According to a new report, community opposition is among the chief causes of utility-scale project cancellations.
Photo credit: Sajjad Hussain / AFP via Getty Images
Photo credit: Sajjad Hussain / AFP via Getty Images
Even as demand for renewable energy soars — and is expected to rise further — developers still face major hurdles to getting projects built, a new survey from the Lawrence Berkeley National Laboratory found.
Demand for renewable energy, and especially for solar, is increasing. According to Wood Mackenzie, the U.S. installed the most solar ever in a single year in 2023 — and the growth is expected to continue, if more slowly, in the coming years.
But for the people actually doing the installing, things are more fraught than demand projections would suggest. The LBNL survey, which included responses from 123 developers of utility-scale projects across 62 companies, found that of the siting applications submitted in the last five years, about half the projects were delayed significantly and roughly a third were canceled.
Over the course of the roughly four to six years that project development tends to last, local ordinances, interconnection troubles, and local opposition are the main barriers that developers face. (The supply chain has also been a source of delays for roughly half of solar developers.)
Community opposition in particular has loomed over projects. The overwhelming majority of both solar and wind developers — 83% and 87%, respectively — say opposition is a bigger problem today than it was five years ago, and larger shares of both say that companies now spend more to address and mitigate it.
Solar developers said community opposition typically adds 11 months to project timelines, and wind developers said it typically adds 14 months.
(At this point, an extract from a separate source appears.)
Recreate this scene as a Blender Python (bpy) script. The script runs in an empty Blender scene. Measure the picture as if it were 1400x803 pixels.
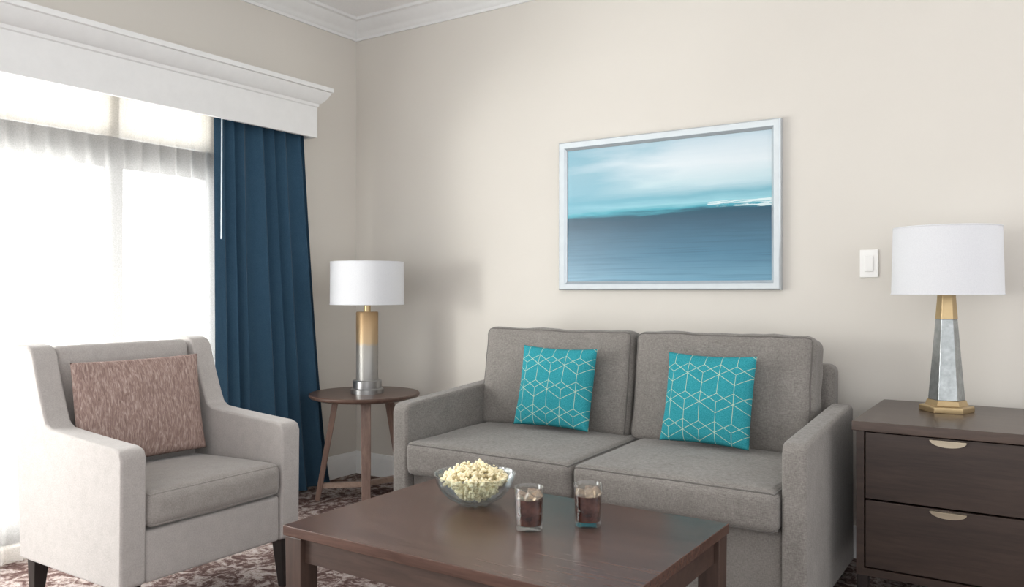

Roughly four in five developers said they expect opposition to get in the way of decarbonization goals.
This rise in opposition has come alongside the rise of coordinated groups sewing discontent and misinformation online — and the rise of local policies specifically designed to prevent renewables development.
As explained on an episode of The Carbon Copy, two prevalent forms of opposition are coordinated disinformation campaigns spread via Facebook, and dark money directed to news websites. The LBNL survey found that most opposition is driven by a “vocal minority or outsiders.”
“When there’s a county commission meeting debating whether or not a wind farm or a solar farm is going to be approved, people show up in the dozens,” Michael Thomas, founder and author of the Distilled newsletter, told host Stephen Lacey. There’s often “screaming matches between neighbors who stand to profit from wind leases and those who have read misinformation on social media about the dangers of wind turbines," Thomas added.
“It ultimately leads towns to sort of turn on themselves,” he said. And this infighting — which developers say particularly plagues large projects but can be hard to predict — spells major trouble for developers who need community buy-in to get projects built.
That said, the survey respondents generally agreed that community engagement is worthwhile, and can ultimately help reduce delays and cancellations. However, they cited both structural barriers and company bandwidth as key reasons that engagement isn’t more significant.
As one anonymous developer told surveyors, “local or state processes are sometimes so stringent, draconian, or discretionary/risky that it incentives developers to not conduct community engagement.”